Start of Dataset extract

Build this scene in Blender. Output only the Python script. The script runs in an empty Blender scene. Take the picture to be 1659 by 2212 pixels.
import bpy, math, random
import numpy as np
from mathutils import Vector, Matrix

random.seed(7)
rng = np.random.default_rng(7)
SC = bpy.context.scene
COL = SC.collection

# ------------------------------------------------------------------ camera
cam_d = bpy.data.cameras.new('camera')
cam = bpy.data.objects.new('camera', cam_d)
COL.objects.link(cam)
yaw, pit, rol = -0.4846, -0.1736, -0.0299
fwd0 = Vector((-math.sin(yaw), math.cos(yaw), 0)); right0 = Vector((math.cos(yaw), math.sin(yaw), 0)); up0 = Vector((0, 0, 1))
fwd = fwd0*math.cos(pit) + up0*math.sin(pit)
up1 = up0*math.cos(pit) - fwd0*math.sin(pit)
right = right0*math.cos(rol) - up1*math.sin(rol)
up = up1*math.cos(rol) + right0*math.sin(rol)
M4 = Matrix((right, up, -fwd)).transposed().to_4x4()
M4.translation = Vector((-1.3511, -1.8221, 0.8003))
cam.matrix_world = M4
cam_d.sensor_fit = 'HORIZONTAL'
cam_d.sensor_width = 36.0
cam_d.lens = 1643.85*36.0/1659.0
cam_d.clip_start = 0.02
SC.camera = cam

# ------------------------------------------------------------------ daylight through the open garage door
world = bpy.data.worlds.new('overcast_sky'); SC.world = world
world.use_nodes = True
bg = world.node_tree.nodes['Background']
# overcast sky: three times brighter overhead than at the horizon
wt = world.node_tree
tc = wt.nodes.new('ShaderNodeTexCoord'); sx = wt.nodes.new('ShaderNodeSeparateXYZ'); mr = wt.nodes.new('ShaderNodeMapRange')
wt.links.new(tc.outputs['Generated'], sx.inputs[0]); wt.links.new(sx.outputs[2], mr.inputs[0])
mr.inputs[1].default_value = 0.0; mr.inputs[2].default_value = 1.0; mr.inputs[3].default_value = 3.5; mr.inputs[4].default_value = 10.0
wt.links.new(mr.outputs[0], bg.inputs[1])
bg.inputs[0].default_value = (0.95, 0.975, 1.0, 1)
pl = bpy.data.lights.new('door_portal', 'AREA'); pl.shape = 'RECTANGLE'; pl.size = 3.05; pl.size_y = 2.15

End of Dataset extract

**Written instruction**
All of the material above needs to be copied exactly.

**Output**
Build this scene in Blender. Output only the Python script. The script runs in an empty Blender scene. Take the picture to be 1659 by 2212 pixels.
import bpy, math, random
import numpy as np
from mathutils import Vector, Matrix

random.seed(7)
rng = np.random.default_rng(7)
SC = bpy.context.scene
COL = SC.collection

# ------------------------------------------------------------------ camera
cam_d = bpy.data.cameras.new('camera')
cam = bpy.data.objects.new('camera', cam_d)
COL.objects.link(cam)
yaw, pit, rol = -0.4846, -0.1736, -0.0299
fwd0 = Vector((-math.sin(yaw), math.cos(yaw), 0)); right0 = Vector((math.cos(yaw), math.sin(yaw), 0)); up0 = Vector((0, 0, 1))
fwd = fwd0*math.cos(pit) + up0*math.sin(pit)
up1 = up0*math.cos(pit) - fwd0*math.sin(pit)
right = right0*math.cos(rol) - up1*math.sin(rol)
up = up1*math.cos(rol) + right0*math.sin(rol)
M4 = Matrix((right, up, -fwd)).transposed().to_4x4()
M4.translation = Vector((-1.3511, -1.8221, 0.8003))
cam.matrix_world = M4
cam_d.sensor_fit = 'HORIZONTAL'
cam_d.sensor_width = 36.0
cam_d.lens = 1643.85*36.0/1659.0
cam_d.clip_start = 0.02
SC.camera = cam

# ------------------------------------------------------------------ daylight through the open garage door
world = bpy.data.worlds.new('overcast_sky'); SC.world = world
world.use_nodes = True
bg = world.node_tree.nodes['Background']
# overcast sky: three times brighter overhead than at the horizon
wt = world.node_tree
tc = wt.nodes.new('ShaderNodeTexCoord'); sx = wt.nodes.new('ShaderNodeSeparateXYZ'); mr = wt.nodes.new('ShaderNodeMapRange')
wt.links.new(tc.outputs['Generated'], sx.inputs[0]); wt.links.new(sx.outputs[2], mr.inputs[0])
mr.inputs[1].default_value = 0.0; mr.inputs[2].default_value = 1.0; mr.inputs[3].default_value = 3.5; mr.inputs[4].default_value = 10.0
wt.links.new(mr.outputs[0], bg.inputs[1])
bg.inputs[0].default_value = (0.95, 0.975, 1.0, 1)
pl = bpy.data.lights.new('door_portal', 'AREA'); pl.shape = 'RECTANGLE'; pl.size = 3.05; pl.size_y = 2.15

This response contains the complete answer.